Print nothing but the lines from the start of the listing below through the line that contains "o = obj('tassel', bm, M['tassel'], c_, True);". Do not include the pictures.

----- AVAILABLE DATA -----

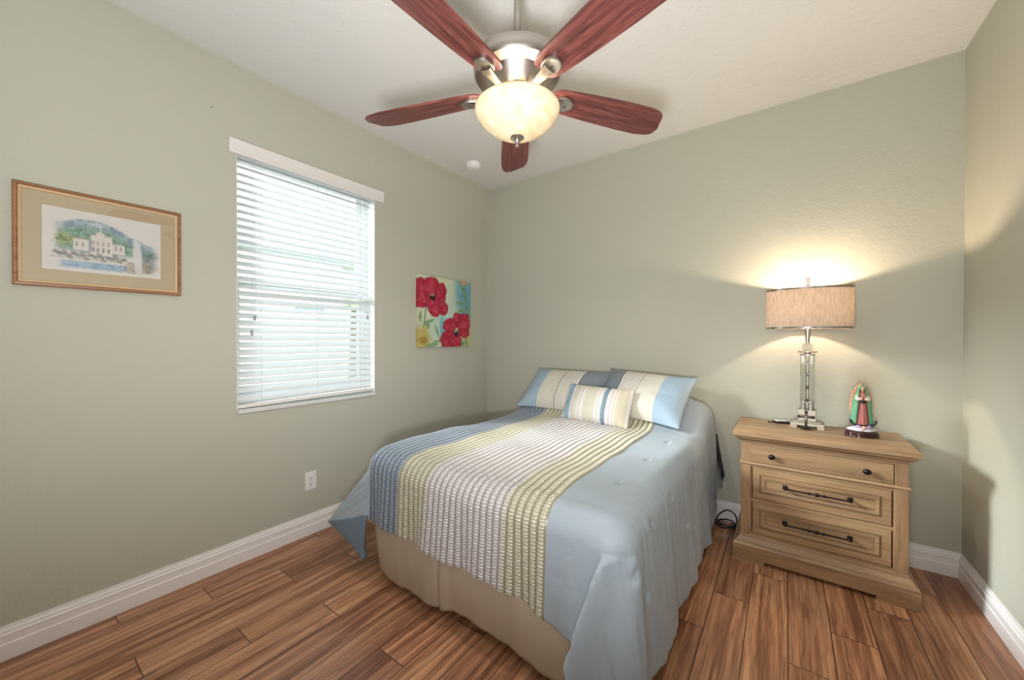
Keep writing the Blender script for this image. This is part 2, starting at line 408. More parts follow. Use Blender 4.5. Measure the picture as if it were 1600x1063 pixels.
for k in range(nsl):
    zc = 0.066 + k * pitch
    pts = []
    for q in (-1, -0.5, 0, 0.5, 1):
        xx = 0.025 * q; zz = 0.0016 * (1 - q * q)
        pts.append((xx * math.cos(tilt), -xx * math.sin(tilt) + zz))
    ring = [(-0.045 + px, pz + 0.0013) for px, pz in pts] + [(-0.045 + px, pz - 0.0013) for px, pz in reversed(pts)]
    loft(bm, [[(px, yy, zc + pz) for px, pz in ring] for yy in (sa, sb)], True, True)
obj('slats', bm, M['slat'], bl)
bm = bmesh.new(); loft(bm, [[(-0.070, y_, z_ ), (-0.020, y_, z_), (-0.020, y_, z_ + 0.019), (-0.070, y_, z_ + 0.019)] for y_, z_ in ((sa, 0.004), (sb, 0.016))]); obj('bottom_rail', bm, M['valance'], bl)
bm = bmesh.new()
for yy in (-0.31, 0.02, 0.335):
    for xx in (-0.0715, -0.0185): tube(bm, [(xx, yy, 0.02), (xx, yy, 1.42)], 0.0009, 5)
obj('ladder_cord', bm, M['cord'], bl)
for (yy, zt, xx) in ((-0.347, 0.515, -0.012), (-0.362, 0.428, -0.010), (0.385, 0.552, -0.012)):
    bm = bmesh.new(); tube(bm, [(xx, yy, zt + 0.02), (xx, yy, 1.425)], 0.0011, 5); c_ = obj('pull_cord', bm, M['cord'], bl)
    bm = bmesh.new(); lathe(bm, [(0.003, 0.030), (0.0062, 0.027), (0.007, 0.018), (0.0045, 0.013), (0.008, 0.004), (0.008, 0.0)], 12)
    o = obj('tassel', bm, M['tassel'], c_, True); o.location = (xx, yy, zt - 0.008)

# ------------------------------------------------------------------ outdoors seen through the blind
bm = bmesh.new(); box(bm, -40, XL - 0.6, -30, 40, -0.40, -0.25); tag(obj('lawn', bm, plain('lawn grass', srgb(150, 172, 120), 0.9, bump=0.3, bscale=20)), 'green lawn outside the window', 'lawn', kind='structure')
nh = thing('neighbour_house', 'pale neighbouring house with grey hip roof seen through the blind', 'house', (-9.0, 0.0, -0.25))
bm = bmesh.new(); box(bm, -2.5, 2.0, -8, 4.05, 0, 2.9); obj('house_wall', bm, plain('pale stucco', srgb(236, 236, 230), 0.9, bump=0.2, bscale=20), nh)
bm = bmesh.new()
A = [(2.45, 4.45, 2.9), (2.45, -8.4, 2.9), (-2.95, -8.4, 2.9), (-2.95, 4.45, 2.9)]; R_ = [(-0.25, 1.9, 4.15), (-0.25, -5.9, 4.15)]
v = [bm.verts.new(p) for p in A + R_]
for f in ((0, 1, 5, 4), (1, 2, 5), (2, 3, 4, 5), (3, 0, 4), (3, 2, 1, 0)): bm.faces.new([v[i] for i in f])
obj('house_roof', bm, plain('grey roof shingles', srgb(150, 158, 168), 0.9, bump=0.3, bscale=12), nh)
hwn = None
bm = bmesh.new(); box(bm, 1.97, 2.03, 3.12, 3.72, 1.85, 2.10, 0.01); hwn = obj('house_window', bm, M['vinyl'], nh)
bm = bmesh.new(); box(bm, 2.028, 2.034, 3.15, 3.69, 1.96, 2.07); obj('house_window_pane', bm, plain('grey house window', srgb(120, 130, 138), 0.2), hwn)
tr = thing('tree', 'green leafy tree beyond the neighbouring house', 'tree', (-11.5, 7.0, -0.25))
bm = bmesh.new(); tube(bm, [(0, 0, 0), (0.05, 0, 1.4), (0, 0.05, 2.8)], [0.16, 0.12, 0.08], 10); obj('trunk', bm, plain('bark', srgb(110, 96, 80), 0.9), tr)
bm = bmesh.new()
for k in range(26):
    a, r, z = random.uniform(0, 2 * PI), random.uniform(0, 1.1), random.uniform(2.3, 5.0)
    rr = random.uniform(0.35, 0.6) * (1.2 - abs(z - 3.4) / 3)
    res = bmesh.ops.create_icosphere(bm, subdivisions=2, radius=rr)
    for vv in res['verts']:
        vv.co *= random.uniform(0.8, 1.2); vv.co += Vector((r * math.cos(a), r * math.sin(a), z))
obj('crown', bm, plain('leaves', srgb(204, 208, 200), 0.9), tr)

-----

_THE REPLY:_
Keep writing the Blender script for this image. This is part 2, starting at line 408. More parts follow. Use Blender 4.5. Measure the picture as if it were 1600x1063 pixels.
for k in range(nsl):
    zc = 0.066 + k * pitch
    pts = []
    for q in (-1, -0.5, 0, 0.5, 1):
        xx = 0.025 * q; zz = 0.0016 * (1 - q * q)
        pts.append((xx * math.cos(tilt), -xx * math.sin(tilt) + zz))
    ring = [(-0.045 + px, pz + 0.0013) for px, pz in pts] + [(-0.045 + px, pz - 0.0013) for px, pz in reversed(pts)]
    loft(bm, [[(px, yy, zc + pz) for px, pz in ring] for yy in (sa, sb)], True, True)
obj('slats', bm, M['slat'], bl)
bm = bmesh.new(); loft(bm, [[(-0.070, y_, z_ ), (-0.020, y_, z_), (-0.020, y_, z_ + 0.019), (-0.070, y_, z_ + 0.019)] for y_, z_ in ((sa, 0.004), (sb, 0.016))]); obj('bottom_rail', bm, M['valance'], bl)
bm = bmesh.new()
for yy in (-0.31, 0.02, 0.335):
    for xx in (-0.0715, -0.0185): tube(bm, [(xx, yy, 0.02), (xx, yy, 1.42)], 0.0009, 5)
obj('ladder_cord', bm, M['cord'], bl)
for (yy, zt, xx) in ((-0.347, 0.515, -0.012), (-0.362, 0.428, -0.010), (0.385, 0.552, -0.012)):
    bm = bmesh.new(); tube(bm, [(xx, yy, zt + 0.02), (xx, yy, 1.425)], 0.0011, 5); c_ = obj('pull_cord', bm, M['cord'], bl)
    bm = bmesh.new(); lathe(bm, [(0.003, 0.030), (0.0062, 0.027), (0.007, 0.018), (0.0045, 0.013), (0.008, 0.004), (0.008, 0.0)], 12)
    o = obj('tassel', bm, M['tassel'], c_, True); o.location = (xx, yy, zt - 0.008)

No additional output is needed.